As a child I was obsessed with horror movies and would watch anything filled with wall-to-wall guts and gore. Jason Voorhees, Michael Myers and Ash Williams were like mates to me, but the movie that stands out as a massive part of my pre-teenhood is The Return of the Living Dead. I spent hundreds of mornings, afternoons and evenings watching dead people come out of the ground (yes, out of the ground!) and chase after punks to munch on their spicy brains. It probably has something to do with why I now seek out weird cemeteries wherever I travel to, and why I marked the enormous Cementerio General de Santiago as a priority during my time in Chile.
This necropolis is one of the strangest places I’ve been too and one of the biggest boneyards in the world, with more than two million people laid to rest within its walls. It’s unlike any cemetery I’ve ever been to, and really feels like just another part of the city. There are giant buildings populated by the rotting remains of the dead, and the streets between the tombs are full of shops catering to the throngs of mourners who visit every day. In Chile, the living and the deceased exist side-by-side. Once inside it’s easy to become disorientated, with graves and crypts spreading for kilometres in every direction.
In most sections the tombs are piled on top of each other, with the majority of the headstones decorated with photos, toys, flowers and flags, with a huge amount of paraphernalia for local soccer team Club Universidad de Chile. Some of the graves are decorated more extravagantly, with massive banners printed with photos of the (often tragically young) corpse ensconced within. I’ve never seen anything like it, or been anywhere death is treated in such a way. The graves are truly a celebration of the person’s life, and from walking around I was able to gain some understanding of the people locked away behind the concrete.
Parts of the cemetery reminded me of a morbid high school, with drab multi-story concrete constructions creating a labyrinth of tunnels and rubble. Instead of students and bells, it’s full of ghosts and the eerie sound of the wind in the trees. As I walked through the narrow hallways, pigeons burst from empty crypts, and at every corner I found mourners.
The cemetery is so gigantic that I saw four funerals in the time I was there, and I’m sure more were going on in other quiet corners. Not surprisingly, these processions were also odd, with the caskets opened so that grieving family members could spend one more afternoon with the corpse before their loved one was locked away in a hole in the wall forever. Just walking through the grounds means seeing dead people, so visiting the dead centre of Santiago really is a ghoulish experience.
During the brutal Pinochet military dictatorship of the 70s and 80s, the cemetery was home to a mass grave for political dissidents, with 129 people being anonymously buried in the so-called Patio 29. The corpses have since been dug up, with most identified and laid to rest in simple graves, although it’s believed that untold numbers of innocent victims remain buried around the grounds, never to be identified.
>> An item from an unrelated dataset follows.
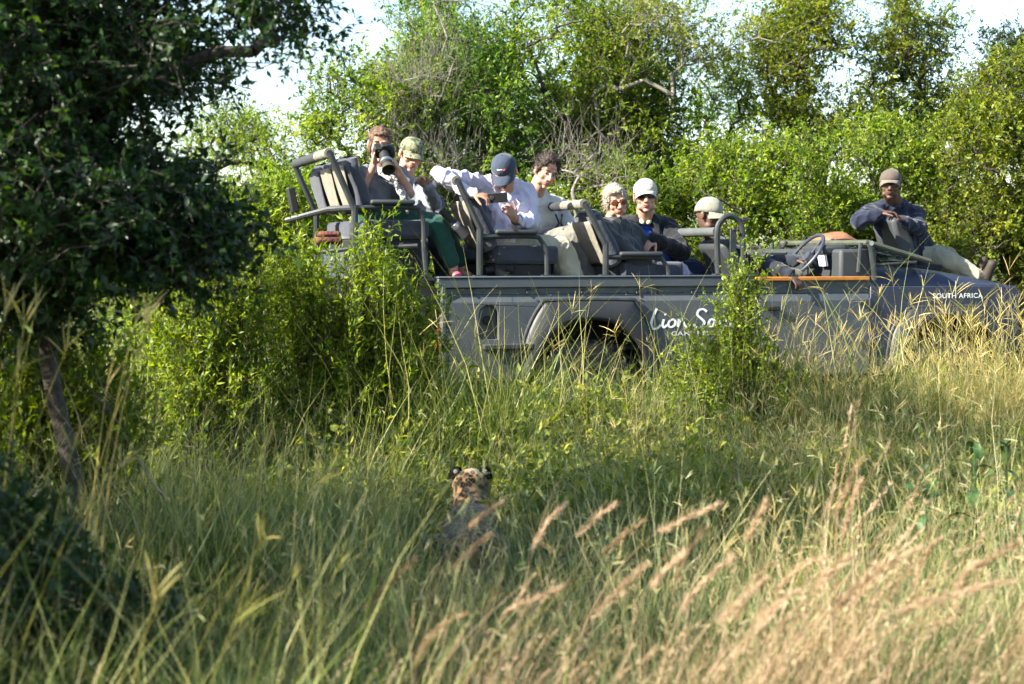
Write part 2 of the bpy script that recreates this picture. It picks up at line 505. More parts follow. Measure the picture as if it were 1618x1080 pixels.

It’s a sad reminder of a dark time in South America’s history.
Cementerio General de Santiago might not be one of the major tourist spots in Chile, but it’s absolutely fascinating and definitely worth checking out. It gave me a great insight into the way the locals think about life and death, and reinforced how important family and loyalty are in this part of the world. It’s certainly a creepy place, and I’d hate to be locked in there at night, but it’s also an incredible tribute to dead that provides insight into the Chilean way of life.